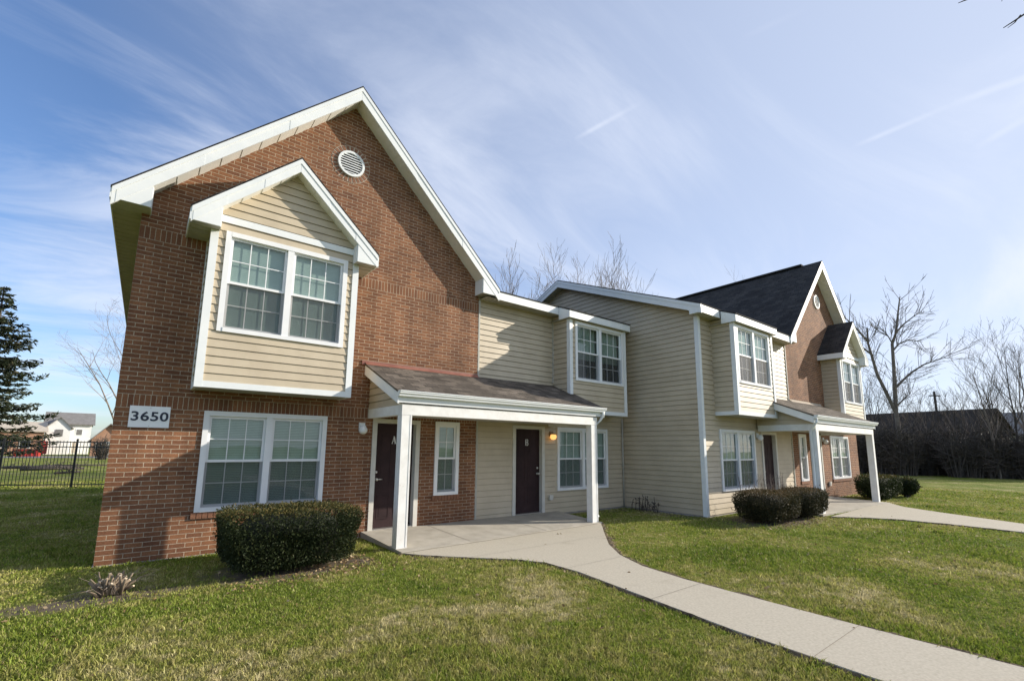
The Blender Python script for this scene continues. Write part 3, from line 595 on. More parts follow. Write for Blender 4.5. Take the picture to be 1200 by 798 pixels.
def brick_end(tf, flip, near):
    """one brick gable end of the row with everything on it; built in the near end's coordinates"""
    nb = lambda: MB(tf, flip)
    planes = [(SL, 1, GZ-.22+SL*GX), (-SL, 1, GZ-.22-SL*GX)]
    w = nb(); holes = [A_LOW, A_NAR, A_DOOR]
    brickwall(w, 0, GW, -.12, 8.9, holes, planes)
    depth = 12.6 if near else 12.6
    w.poly([(0, 0, -.12), (0, 0, 5.6), (0, depth, 5.6), (0, depth, -.12)]); w.poly([(GW, 0, 2), (GW, depth, 2), (GW, depth, 5.6), (GW, 0, 5.6)])
    pl = [(0, -.12), (GW, -.12), (GW, 5.6), (GX, 8.72), (0, 5.6)]; w.poly([(p[0], depth, p[1]) for p in pl[::-1]])
    part('brick_wall', w, M['brick'], H)
    fo = nb(); fo.box(-.012, 3.74, -.014, .05, -.12, .012); fo.box(-.012, .05, .05, depth, -.12, .012); part('foundation', fo, M['foundation'], H)
    gable_roof(GX, GZ, SL, 3.53, -.34, depth+.3, tf, flip, H, .28, retx=3.07, retz=5.27)
    # round louvred vent with its ring of bricks on end
    v = nb(); c = (GX-.03, 0, 7.40); r = .27; n = 40
    ring = lambda rr, y: [(c[0]+rr*math.cos(2*math.pi*k/n), y, c[2]+rr*math.sin(2*math.pi*k/n)) for k in range(n)]
    R1, R2, R3, R4 = ring(r, -.002), ring(r, -.045), ring(r-.045, -.045), ring(r-.045, -.006)
    v.add(R1+R2+R3+R4, [(a*n+k, a*n+(k+1) % n, (a+1)*n+(k+1) % n, (a+1)*n+k) for a in range(3) for k in range(n)])
    for i in range(8):
        zz = c[2]-.20+i*.052; hw = math.sqrt(max(0, (r-.04)**2-(zz+.015-c[2])**2))
        v.add([(c[0]-hw, -.040, zz), (c[0]+hw, -.040, zz), (c[0]+hw, -.010, zz+.036), (c[0]-hw, -.010, zz+.036), (c[0]-hw, -.040, zz-.006), (c[0]+hw, -.040, zz-.006)], [(0, 1, 2, 3), (4, 5, 1, 0)])
    vo = part('gable_vent', v, M['white'], H)
    bk = nb(); bk.poly(ring(r-.02, -.004)[::-1]); part('vent_backing', bk, M['dark'], vo)
    rg = nb(); mo = nb()
    m1, m2 = ring(r+.002, -.003), ring(r+.125, -.003); mo.add(m1+m2, [(k, n+k, n+(k+1) % n, (k+1) % n) for k in range(n)]); part('mortar_ring', mo, M['mortar'], vo)
    nr = 26
    for k in range(nr):
        a0, a1 = 2*math.pi*(k+.14)/nr, 2*math.pi*(k+.86)/nr; ra, rb = r+.010, r+.115
        q = [(c[0]+rr*math.cos(a), yy, c[2]+rr*math.sin(a)) for yy in (-.002, -.008) for (rr, a) in ((ra, a0), (rb, a0), (rb, a1), (ra, a1))]
        rg.add(q, [(4, 7, 6, 5), (0, 1, 5, 4), (1, 2, 6, 5), (2, 3, 7, 6), (3, 0, 4, 7)])
    part('brick_ring', rg, M['brick_unit'], vo)
    # windows and their brick sills
    for (a, b, z0, z1) in (A_LOW, A_NAR):
        sl = nb(); k = max(3, int((b-a+.1)/.075)); x = a-.04; st = (b-a+.08)/k
        for i in range(k): sl.box(x+i*st+.004, x+(i+1)*st-.004, -.03, -.0015, z0-.098, z0-.004)
        part('brick_sill', sl, M['brick_unit'], H)
    window(H, *A_LOW[:4], 0.0, tf, flip, 2, 3, cap=.0)
    window(H, *A_NAR[:4], 0.0, tf, flip, 1, 2)
    door(A_DOOR[0], A_DOOR[1], A_DOOR[3], 0.0, tf, flip, True, 'A' if near else None, .12)
    # upper bay with its own small gable
    x0, x1, z0, zt, yb = .90, 3.20, 2.563, 5.17, -.60
    bay = nb(); win = (1.085, 3.02, 3.45, 5.09)
    pk = [(.945, 1, 6.63-.2+.945*2.05), (-.945, 1, 6.63-.2-.945*2.05)]
    siding(bay, x0, x1, z0+.02, 6.5, front(yb), [win], pk, phase=z0+.09)
    siding(bay, yb, 0, z0+.02, 5.3, lambda u, z, o: (x0-o, u, z), phase=z0+.09); siding(bay, yb, 0, z0+.02, 5.3, lambda u, z, o: (x1+o, u, z), phase=z0+.09)
    bo = part('bay_window', bay, M['siding'], H)
    t = nb()
    for xa, xb in ((x0-.022, x0+.085), (x1-.085, x1+.022)): t.box(xa, xb, yb-.030, yb+.085, z0, 5.22)
    t.box(x0+.085, x1-.085, yb-.027, yb+.05, z0+.002, z0+.10); t.box(x0+.06, x1-.06, yb-.028, yb-.001, 5.222, 5.335)
    t.box(x0-.02, x0+.02, yb+.085, -.003, z0, z0+.10); t.box(x1-.02, x1+.02, yb+.085, -.003, z0, z0+.10)
    t.box(x0-.022, x0+.01, -.10, -.003, z0+.1, 5.22)
    part('bay_trim', t, M['white'], bo)
    u = nb(); u.box(x0, x1, yb, -.002, z0+.004, z0+.02); part('bay_underside', u, M['soffit'], bo)
    window(bo, *win, yb, tf, flip, 2, 3, as_part=False, drop=1.0 if near else .52)
    gable_roof(2.05, 6.63, .945, 1.45, yb-.23, .02, tf, flip, bo, .24, retx=1.07, retz=5.05, names=('bay_roof', 'bay_fascia', 'bay_soffit'), ywall=yb, sof=.15, shingle='shingle_y')
    return

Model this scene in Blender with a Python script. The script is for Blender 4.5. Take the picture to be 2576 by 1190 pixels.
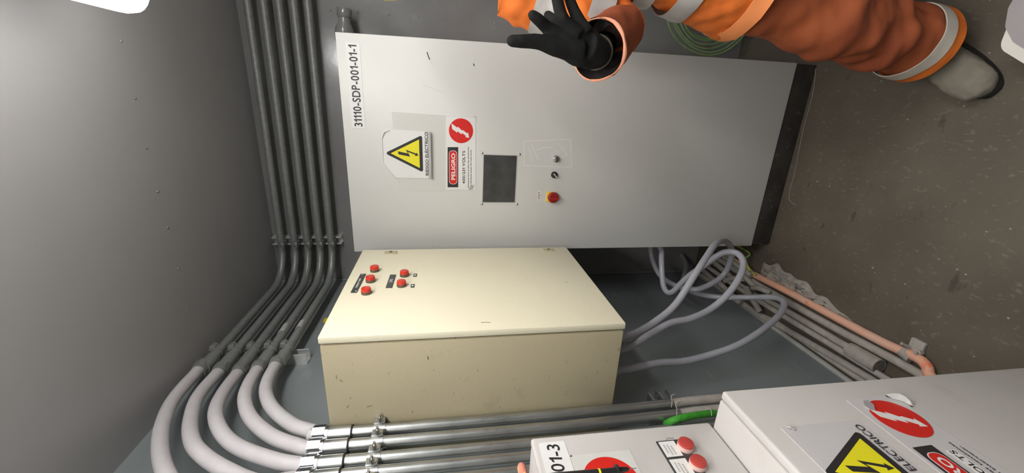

■ WHAT IS BEING ASKED ■
Every line above that contains the word "Blender" should be reported.

■ TASK RESPONSE ■
The Blender Python script for this scene continues. Write part 3, from line 595 on. More parts follow. Write for Blender 4.5. Take the picture to be 1200 by 798 pixels.
Model this scene in Blender with a Python script. The script is for Blender 4.5. Take the picture to be 2576 by 1190 pixels.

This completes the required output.